Le polaroid di
Nobuyoshi Araki (Tokyo, 1940) sono ovunque. E ovunque, Occidente od Oriente che sia, sono diventate immagini che spingono a compiere un movimento, un gesto. Posto di fronte ai formati ridotti delle istantanee, il visitatore si piega come per sbirciare dalla serratura. Se ci si trova insieme ad altre persone, qualcuno, confuso, si ritrae, come a fingere di non aver visto fin troppo. È dunque preferibile ricercare la giusta tranquillità. Osservare con calma una serie classica, che comprenda almeno i cieli bruni, abbondanti
nue bondageé e lucidi tripudi floreali. Allora la prossemica e l’intera disposizione dell’osservatore cambia: il corpo schiude e gli occhi catturano solo per curarsi di quello che filtrano. Seni strizzati, labbra laccate, mascara colati, vestaglie stirate, calzini bianchissimi e spessa aria greve. Il vero indice del successo, ormai omologante, di questo fotografo risiede nella noia polverosa che si stende, come un colore a sé, su ogni minuzia. In questo modo ogni particolare, nonostante la seccatura scomoda della riproduzione, brilla di luce propria.
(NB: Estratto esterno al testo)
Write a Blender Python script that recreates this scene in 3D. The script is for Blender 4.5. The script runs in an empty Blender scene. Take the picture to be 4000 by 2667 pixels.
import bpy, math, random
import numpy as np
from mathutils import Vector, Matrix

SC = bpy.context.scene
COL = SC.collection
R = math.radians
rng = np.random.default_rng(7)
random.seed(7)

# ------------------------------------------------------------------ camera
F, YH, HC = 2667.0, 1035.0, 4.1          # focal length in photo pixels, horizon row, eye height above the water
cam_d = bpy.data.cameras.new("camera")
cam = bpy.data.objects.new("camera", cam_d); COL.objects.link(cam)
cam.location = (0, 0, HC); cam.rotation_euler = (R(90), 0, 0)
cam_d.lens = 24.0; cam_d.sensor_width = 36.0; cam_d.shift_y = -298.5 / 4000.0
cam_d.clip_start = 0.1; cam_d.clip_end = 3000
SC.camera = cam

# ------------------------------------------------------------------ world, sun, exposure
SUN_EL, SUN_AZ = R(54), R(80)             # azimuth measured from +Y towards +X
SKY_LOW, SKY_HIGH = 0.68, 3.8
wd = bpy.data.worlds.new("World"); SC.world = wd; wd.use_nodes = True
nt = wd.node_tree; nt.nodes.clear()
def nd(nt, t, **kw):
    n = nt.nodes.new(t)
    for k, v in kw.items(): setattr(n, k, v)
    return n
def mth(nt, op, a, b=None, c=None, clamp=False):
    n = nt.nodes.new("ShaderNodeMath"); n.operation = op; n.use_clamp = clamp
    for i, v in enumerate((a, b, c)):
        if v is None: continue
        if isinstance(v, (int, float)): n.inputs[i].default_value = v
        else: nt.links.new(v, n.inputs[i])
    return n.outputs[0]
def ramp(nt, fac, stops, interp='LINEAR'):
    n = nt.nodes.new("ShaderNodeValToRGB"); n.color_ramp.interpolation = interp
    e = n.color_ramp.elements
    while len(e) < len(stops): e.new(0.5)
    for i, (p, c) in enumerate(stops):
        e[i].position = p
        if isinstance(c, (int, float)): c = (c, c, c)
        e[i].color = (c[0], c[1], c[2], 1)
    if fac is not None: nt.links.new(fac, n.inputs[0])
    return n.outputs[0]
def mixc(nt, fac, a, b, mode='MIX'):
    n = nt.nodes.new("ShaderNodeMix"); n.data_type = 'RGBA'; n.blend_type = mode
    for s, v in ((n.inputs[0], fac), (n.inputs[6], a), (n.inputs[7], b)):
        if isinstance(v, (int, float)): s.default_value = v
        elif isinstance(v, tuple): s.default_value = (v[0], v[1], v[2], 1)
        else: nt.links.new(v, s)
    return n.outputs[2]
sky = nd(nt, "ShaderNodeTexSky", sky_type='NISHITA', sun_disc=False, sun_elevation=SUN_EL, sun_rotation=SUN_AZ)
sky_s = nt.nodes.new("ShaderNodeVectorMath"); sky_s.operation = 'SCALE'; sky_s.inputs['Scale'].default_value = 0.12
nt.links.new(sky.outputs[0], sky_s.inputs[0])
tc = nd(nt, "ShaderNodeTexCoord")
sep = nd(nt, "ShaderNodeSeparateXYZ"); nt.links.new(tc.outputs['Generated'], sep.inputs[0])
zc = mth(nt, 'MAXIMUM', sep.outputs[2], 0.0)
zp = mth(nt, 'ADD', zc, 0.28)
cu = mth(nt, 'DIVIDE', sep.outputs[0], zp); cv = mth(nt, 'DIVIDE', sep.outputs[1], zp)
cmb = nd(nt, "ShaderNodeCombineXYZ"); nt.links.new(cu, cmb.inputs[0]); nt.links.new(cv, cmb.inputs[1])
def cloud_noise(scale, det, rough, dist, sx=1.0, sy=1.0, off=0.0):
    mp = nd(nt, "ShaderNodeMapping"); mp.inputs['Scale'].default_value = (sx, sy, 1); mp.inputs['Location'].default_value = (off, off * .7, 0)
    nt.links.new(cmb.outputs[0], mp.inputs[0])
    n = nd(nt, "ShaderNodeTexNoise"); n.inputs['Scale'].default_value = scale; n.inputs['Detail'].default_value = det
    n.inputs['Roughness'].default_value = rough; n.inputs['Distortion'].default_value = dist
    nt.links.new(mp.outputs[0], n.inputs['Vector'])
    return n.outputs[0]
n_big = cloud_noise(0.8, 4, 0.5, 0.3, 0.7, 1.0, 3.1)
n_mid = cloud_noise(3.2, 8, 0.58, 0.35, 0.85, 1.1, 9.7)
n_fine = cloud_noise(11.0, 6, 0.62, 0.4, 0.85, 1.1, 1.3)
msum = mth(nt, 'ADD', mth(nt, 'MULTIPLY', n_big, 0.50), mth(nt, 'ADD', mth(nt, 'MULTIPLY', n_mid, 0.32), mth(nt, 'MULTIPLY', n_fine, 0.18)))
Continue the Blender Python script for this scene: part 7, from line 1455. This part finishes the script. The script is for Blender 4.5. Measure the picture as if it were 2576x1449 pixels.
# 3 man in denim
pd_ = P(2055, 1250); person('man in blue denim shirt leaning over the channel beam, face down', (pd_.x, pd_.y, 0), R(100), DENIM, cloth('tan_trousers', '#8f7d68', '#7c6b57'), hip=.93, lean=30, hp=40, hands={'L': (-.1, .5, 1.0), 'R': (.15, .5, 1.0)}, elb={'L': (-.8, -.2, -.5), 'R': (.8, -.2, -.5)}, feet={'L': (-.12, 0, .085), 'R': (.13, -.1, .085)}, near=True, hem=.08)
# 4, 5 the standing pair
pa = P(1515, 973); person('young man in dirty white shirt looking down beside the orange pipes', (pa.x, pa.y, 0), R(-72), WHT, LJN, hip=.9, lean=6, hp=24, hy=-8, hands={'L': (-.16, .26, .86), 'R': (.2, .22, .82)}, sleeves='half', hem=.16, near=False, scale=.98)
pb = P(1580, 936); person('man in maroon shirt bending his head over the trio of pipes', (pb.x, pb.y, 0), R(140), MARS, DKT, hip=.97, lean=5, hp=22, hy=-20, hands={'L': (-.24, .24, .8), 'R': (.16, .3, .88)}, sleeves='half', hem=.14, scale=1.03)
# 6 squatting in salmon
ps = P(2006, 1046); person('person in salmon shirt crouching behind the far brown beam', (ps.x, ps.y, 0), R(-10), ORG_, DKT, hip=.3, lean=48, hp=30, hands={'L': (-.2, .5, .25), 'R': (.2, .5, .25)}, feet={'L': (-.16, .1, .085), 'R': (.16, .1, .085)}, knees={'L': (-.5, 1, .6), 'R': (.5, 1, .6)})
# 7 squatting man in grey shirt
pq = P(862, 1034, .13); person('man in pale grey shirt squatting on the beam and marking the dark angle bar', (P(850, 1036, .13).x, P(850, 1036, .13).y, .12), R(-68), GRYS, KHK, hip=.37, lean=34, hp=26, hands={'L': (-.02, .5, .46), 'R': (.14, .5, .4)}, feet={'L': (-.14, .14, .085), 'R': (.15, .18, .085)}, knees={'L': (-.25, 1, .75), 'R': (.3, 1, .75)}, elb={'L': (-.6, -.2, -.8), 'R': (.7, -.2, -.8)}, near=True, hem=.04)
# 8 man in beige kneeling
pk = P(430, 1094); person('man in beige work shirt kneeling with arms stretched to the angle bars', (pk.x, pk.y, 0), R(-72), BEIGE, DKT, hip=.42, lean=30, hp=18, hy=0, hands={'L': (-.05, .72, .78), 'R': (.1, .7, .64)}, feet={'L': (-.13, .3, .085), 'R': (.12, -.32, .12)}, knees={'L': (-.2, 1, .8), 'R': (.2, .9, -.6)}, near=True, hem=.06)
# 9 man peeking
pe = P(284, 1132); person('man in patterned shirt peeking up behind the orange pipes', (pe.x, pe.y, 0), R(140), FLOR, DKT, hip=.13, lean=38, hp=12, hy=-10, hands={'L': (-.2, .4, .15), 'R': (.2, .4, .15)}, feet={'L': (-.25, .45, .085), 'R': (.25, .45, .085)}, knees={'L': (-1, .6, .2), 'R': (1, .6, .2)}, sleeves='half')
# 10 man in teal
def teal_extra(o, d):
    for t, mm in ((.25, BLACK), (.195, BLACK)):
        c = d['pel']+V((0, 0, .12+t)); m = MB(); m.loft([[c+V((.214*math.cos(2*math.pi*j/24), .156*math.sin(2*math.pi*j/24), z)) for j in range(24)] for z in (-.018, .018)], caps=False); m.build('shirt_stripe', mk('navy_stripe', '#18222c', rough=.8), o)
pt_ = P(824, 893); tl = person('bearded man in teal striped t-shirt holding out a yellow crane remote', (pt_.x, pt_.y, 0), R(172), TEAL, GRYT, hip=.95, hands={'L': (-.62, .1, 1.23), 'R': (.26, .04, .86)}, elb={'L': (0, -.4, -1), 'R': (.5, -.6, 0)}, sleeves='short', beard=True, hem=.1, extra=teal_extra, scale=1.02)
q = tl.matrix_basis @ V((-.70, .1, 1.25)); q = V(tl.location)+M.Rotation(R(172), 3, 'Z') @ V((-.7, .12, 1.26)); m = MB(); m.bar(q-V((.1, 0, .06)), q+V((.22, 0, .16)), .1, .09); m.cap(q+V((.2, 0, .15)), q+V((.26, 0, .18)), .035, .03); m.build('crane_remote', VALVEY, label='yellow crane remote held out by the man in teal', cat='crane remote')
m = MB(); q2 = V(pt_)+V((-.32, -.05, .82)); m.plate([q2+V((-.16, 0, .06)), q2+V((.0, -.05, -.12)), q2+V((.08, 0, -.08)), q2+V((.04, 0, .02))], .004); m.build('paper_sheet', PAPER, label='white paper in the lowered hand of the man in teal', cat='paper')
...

Da Guenzani sono in mostra un gruppo di scatti in bianco e nero, di grande formato, che aggiungono agli elementi scenici “di routine arakiana” un nuovo gesto. Questa serie somma alla sonnolenza sensuale dell’andamento narrativo un movimento esterno allo scatto, un moto che, almeno in parte artistico, diventa pittorico. Nonostante l’acromia possa falsare la sofisticata esistenza degli ambienti, dei set fotografici, questa base “afona” restituisce forza all’acrilico dai colori iridescenti, sparsi quasi ad unghiate sulla stampa lucida.
Il moto pittorico di queste composizioni non è una precipitosa novità. Le pennellate pop, sgargianti, fluorescenti, rientrano a pieno diritto nei riti della gestualità. All’interno di quel galateo poetico così caro all’estetica della meditazione pittorico-sperimentale teorizzata da diverse correnti giapponesi degli anni ‘60 e ‘70. Vanno inoltre notate alcune caratteristiche. La prima, evidente, è il gigantismo degli scatti. Decisione che mantiene intatte persino alcune precise prese tragiche, altrimenti sminuite dal bianco e nero. Infine, si faccia caso al baricentro dal quale parte ogni gettata di pittura: il residuo, lasciato in rilievo, rimane come un segno
en passant della pennellata, a sferzare i soggetti in un punto preciso. Verso quel centro di fuga intimo che precipita e risucchia, condensandoli, primi e secondi piani.